Carolina Crafted Homes stays current on Myrtle Beach market timing and decision-making. Reach out anytime for straightforward guidance on whether now makes sense for your situation—no pressure, just expertise grounded in current data.
FAQs
Q1: If mortgage rates drop further after I buy, won't I regret not waiting?
A: That's possible—but equally possible is rates rising. The Jan. 2026 rate of 5.87% is already 117 basis points lower than Jan. 2025. Buyers who waited from last year hoping for further drops still didn't get the rates they wanted. Locking in favorable rates now removes upside risk. The real question: can you afford the payment at today's rate? If yes, waiting for a better rate is speculation, not strategy.
Q2: Aren't Myrtle Beach home prices still too high compared to 2021?
A: Yes, but they're not rising anymore. The market shows 1–3% annual appreciation expected in 2026, not the 12%+ seen 2021–2022. Price growth has normalized. Single-family homes selling at 96% of asking price (down from 100%+) in a balanced market suggest prices have stabilized. Waiting for further correction adds cost with no guarantee correction will come.
Q3: Will inventory increase more, bringing prices down further?

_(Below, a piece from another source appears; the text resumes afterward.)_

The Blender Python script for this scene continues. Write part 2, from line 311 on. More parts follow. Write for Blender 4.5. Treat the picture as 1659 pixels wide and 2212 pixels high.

A: Unlikely in the short term. Myrtle Beach shows 5.3 months of inventory—balanced, not oversupplied. Horry County inventory is tight enough that homes move in 107 days on average. New construction is steady. Supply isn't collapsing, but it's stable enough to support current pricing. Waiting for "excess inventory" may mean waiting indefinitely.
Q4: What if my life situation changes and I can't buy next year?
A: This is the hidden cost. Job relocation, family changes, lease expirations—life timing matters more than market timing. If your circumstances align now, waiting adds personal risk unrelated to real estate conditions. NAR data shows only 4% of buyers regret the timing of their purchase; most regret happens when they rush the decision unprepared.
Q5: How much does waiting a year actually cost financially?
A: On a $405,000 home with 2% annual appreciation, you lose $8,100 in equity annually. Add rent costs of $1,200–$1,600 per month, and you're spending $14,400–$19,200 yearly. If rates rise from 5.87% to 6.5% while waiting, the rate-lock regret adds $51,120 in lifetime interest. The cost of waiting usually exceeds the cost of buying "imperfectly."
Q6: Is now a good time to buy in Myrtle Beach compared to other markets?
A: Relative to national conditions, yes. Myrtle Beach rates of 5.87%–6.10% are near historic lows, and inventory is balanced. Compared to high-inventory markets like Austin or Atlanta, it's less of a buyer's market. But compared to tight Northeast markets, it's favorable. For someone relocating to the Grand Strand specifically, now offers both rate advantage and negotiating room.